Hace unos días leía un artículo de Chesterton sobre la familia en el que el escritor inglés hacia una peculiar defensa de esta preciosa institución. “La defensa más común de la familia —decía— es que, en medio de las tensiones y cambios de la vida, resulta un sitio pacífico, cómodo y unido. Pero es posible otra defensa de la familia, y a mí me parece evidente; consiste en decir que la familia no es ni pacífica, ni cómoda, ni unida”. No sé si al lector, pero a mí esta afirmación me dejó perpleja.

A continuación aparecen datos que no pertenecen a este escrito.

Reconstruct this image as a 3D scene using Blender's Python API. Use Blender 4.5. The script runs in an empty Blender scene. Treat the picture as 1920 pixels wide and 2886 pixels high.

A ver, señor Chesterton —pensé— explíquese usted bien. No me diga que el bien de la familia es precisamente que no se encuentra uno bien en ella. Sin embargo, lo que su ingeniosa cabeza pensaba y su ágil pluma escribía distaba mucho de la interpretación torpe que en ese momento hacía yo de sus letras.

Si el británico asomase la cabeza a este mundo globalizado, seguramente se escandalizaría de lo locos que nos hemos vuelto. Como él mismo apuntó en cierta ocasión: “Loco no es el que ha perdido la razón, sino el que lo ha perdido todo, todo, menos la razón”. Y es que si miramos a nuestro alrededor nos damos cuenta de que vivimos en una época en la que nos hemos convencido de que es más liberador vivir rodeado de personas escrupulosamente elegidas para satisfacer nuestros anhelos intelectuales, físicos y emocionales que tratar de descubrir el camino para hacer lo propio desde la familia, los vecinos o el barrio que nos han sido dados por la providencia.

En ocasiones se nos llena la boca hablando de las bondades de la globalización. “Fíjate —decimos— qué bueno es este mundo globalizado en el que uno no tiene que permanecer en la estrechez de su casa ni de los suyos (¡incómodos paletos!) más tiempo del necesario. No, no. Un ciudadano global tiene abierta la vía de la emancipación. Conócete a ti mismo, lo que te llena, lo que te apetece. Y busca en este vasto mundo quien pueda satisfacerlo. Así serás más tú. Serás más libre. Podrás desarrollarte sin cortapisas”.  Nuestra desrazonada razón, aliada de un corazón tiranizado, nos engaña. Nos hace creer que uno es tanto más feliz cuanto más alejado esté de lo incómodo, cuánto más se rodee de circunstancias fáciles, de compañías que no requieren esfuerzo, de situaciones escogidas a la medida de los propios gustos. Y no seré yo quien niegue el descanso de pasar tiempo con tales compañías. Una copa, un buen amigo y mucho tiempo por delante es una magnífica receta para descargar la mente de preocupaciones. El problema, según Chesterton, y yo coincido con él, reside en lo ridículo de idolatrar esta expresión de la pequeñez humana: “No digo —apunta Chesterton— que la huida a esta vida más limitada no sea lo correcto para el individuo, como tampoco lo digo de la huida a un monasterio. Pero sí que es malo y artificioso todo lo que tienda a hacer a estas personas a sucumbir a la extraña ilusión de que están entrando en un mundo que es más grande y variado que el suyo propio”.

Chesterton explica que el hombre moderno quiere dejar a toda prisa su calle, su barrio, sus costumbres, no porque todas estas cosas sean tediosas sino porque, en realidad, son demasiado excitantes. Los hombres huyen de lo ordinario porque es precisamente lo que tiene la maravillosa capacidad de introducirlos en el mundo de lo inesperado, de lo no elegido, de lo que se escapa al control del que sueña con controlarlo todo. Pero son precisamente los que huyen de la apretada vida familiar aquellos que se introducen en un mundo más pequeño. Lo auténticamente humano es aventurarnos a vivir cada nuevo día con asombro, sin necesidad de sobre estimularnos, sin miedo a aburrirnos, sin querer escapar de la bendita —y a veces incómoda— anarquía familiar. Las sectas, en las que todos piensan igual, sólo son atractivas para los que viven en ellas. Sin embargo, la felicidad más reconocible, aunque en ocasiones la despreciemos, huele al cocido de la abuela compartido con el pesado del tío Luis, la bulliciosa prima Julia o el cascarrabias de mi hermano Pepe.

Es justo eso que Dios ha elegido por nosotros aquello que nos recuerda que, en realidad, nuestro mismo existir es un don lleno de sorpresas. Y que, además, es un don que exige un sacrificio ingenioso de nosotros mismos para aprender a convivir con el resto. Y hacen falta agallas para aceptar esta verdad tan sencilla.